Omit all images. Write out the rest of the material exactly.

■ **Given material**:

▼▼▼

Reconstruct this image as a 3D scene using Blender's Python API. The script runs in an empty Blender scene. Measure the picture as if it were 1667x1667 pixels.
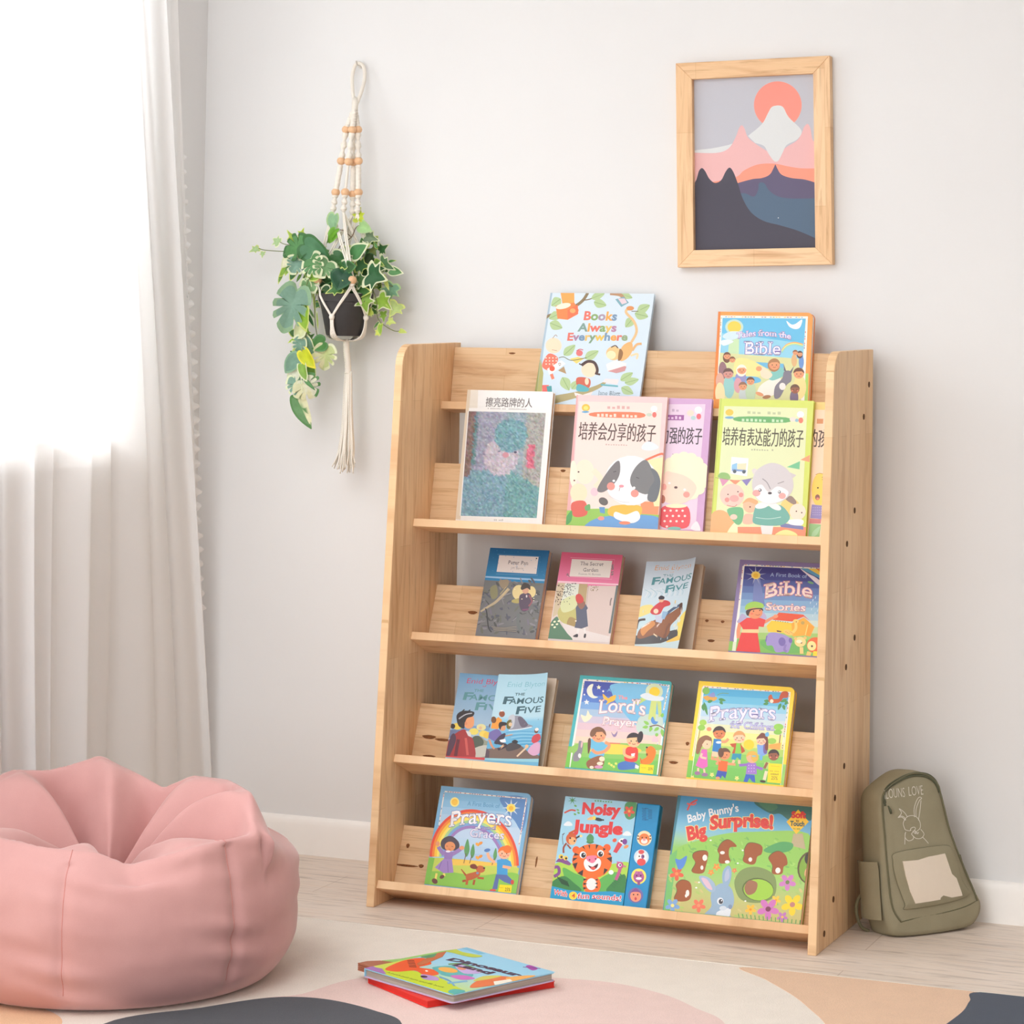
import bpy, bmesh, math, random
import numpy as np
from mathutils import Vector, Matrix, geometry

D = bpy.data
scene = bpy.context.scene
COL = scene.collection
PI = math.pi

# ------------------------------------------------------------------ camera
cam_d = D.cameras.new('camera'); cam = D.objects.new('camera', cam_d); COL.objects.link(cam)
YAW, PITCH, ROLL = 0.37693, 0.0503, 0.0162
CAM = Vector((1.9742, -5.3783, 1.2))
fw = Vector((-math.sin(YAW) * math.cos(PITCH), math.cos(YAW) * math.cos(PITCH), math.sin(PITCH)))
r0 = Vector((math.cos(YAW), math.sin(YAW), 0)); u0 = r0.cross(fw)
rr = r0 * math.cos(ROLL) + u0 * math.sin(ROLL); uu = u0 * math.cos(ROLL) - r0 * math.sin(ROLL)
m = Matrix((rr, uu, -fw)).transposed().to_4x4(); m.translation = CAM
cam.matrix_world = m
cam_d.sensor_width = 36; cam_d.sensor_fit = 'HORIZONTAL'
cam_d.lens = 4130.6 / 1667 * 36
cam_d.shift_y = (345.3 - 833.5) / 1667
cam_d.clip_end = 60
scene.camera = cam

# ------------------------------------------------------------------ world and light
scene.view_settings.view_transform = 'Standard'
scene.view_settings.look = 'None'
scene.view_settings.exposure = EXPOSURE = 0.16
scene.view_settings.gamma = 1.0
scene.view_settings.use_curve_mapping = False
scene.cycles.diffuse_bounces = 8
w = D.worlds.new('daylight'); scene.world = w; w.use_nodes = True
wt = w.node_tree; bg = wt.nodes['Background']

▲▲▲

■ **Exercise answer**:
Reconstruct this image as a 3D scene using Blender's Python API. The script runs in an empty Blender scene. Measure the picture as if it were 1667x1667 pixels.
import bpy, bmesh, math, random
import numpy as np
from mathutils import Vector, Matrix, geometry

D = bpy.data
scene = bpy.context.scene
COL = scene.collection
PI = math.pi

# ------------------------------------------------------------------ camera
cam_d = D.cameras.new('camera'); cam = D.objects.new('camera', cam_d); COL.objects.link(cam)
YAW, PITCH, ROLL = 0.37693, 0.0503, 0.0162
CAM = Vector((1.9742, -5.3783, 1.2))
fw = Vector((-math.sin(YAW) * math.cos(PITCH), math.cos(YAW) * math.cos(PITCH), math.sin(PITCH)))
r0 = Vector((math.cos(YAW), math.sin(YAW), 0)); u0 = r0.cross(fw)
rr = r0 * math.cos(ROLL) + u0 * math.sin(ROLL); uu = u0 * math.cos(ROLL) - r0 * math.sin(ROLL)
m = Matrix((rr, uu, -fw)).transposed().to_4x4(); m.translation = CAM
cam.matrix_world = m
cam_d.sensor_width = 36; cam_d.sensor_fit = 'HORIZONTAL'
cam_d.lens = 4130.6 / 1667 * 36
cam_d.shift_y = (345.3 - 833.5) / 1667
cam_d.clip_end = 60
scene.camera = cam

# ------------------------------------------------------------------ world and light
scene.view_settings.view_transform = 'Standard'
scene.view_settings.look = 'None'
scene.view_settings.exposure = EXPOSURE = 0.16
scene.view_settings.gamma = 1.0
scene.view_settings.use_curve_mapping = False
scene.cycles.diffuse_bounces = 8
w = D.worlds.new('daylight'); scene.world = w; w.use_nodes = True
wt = w.node_tree; bg = wt.nodes['Background']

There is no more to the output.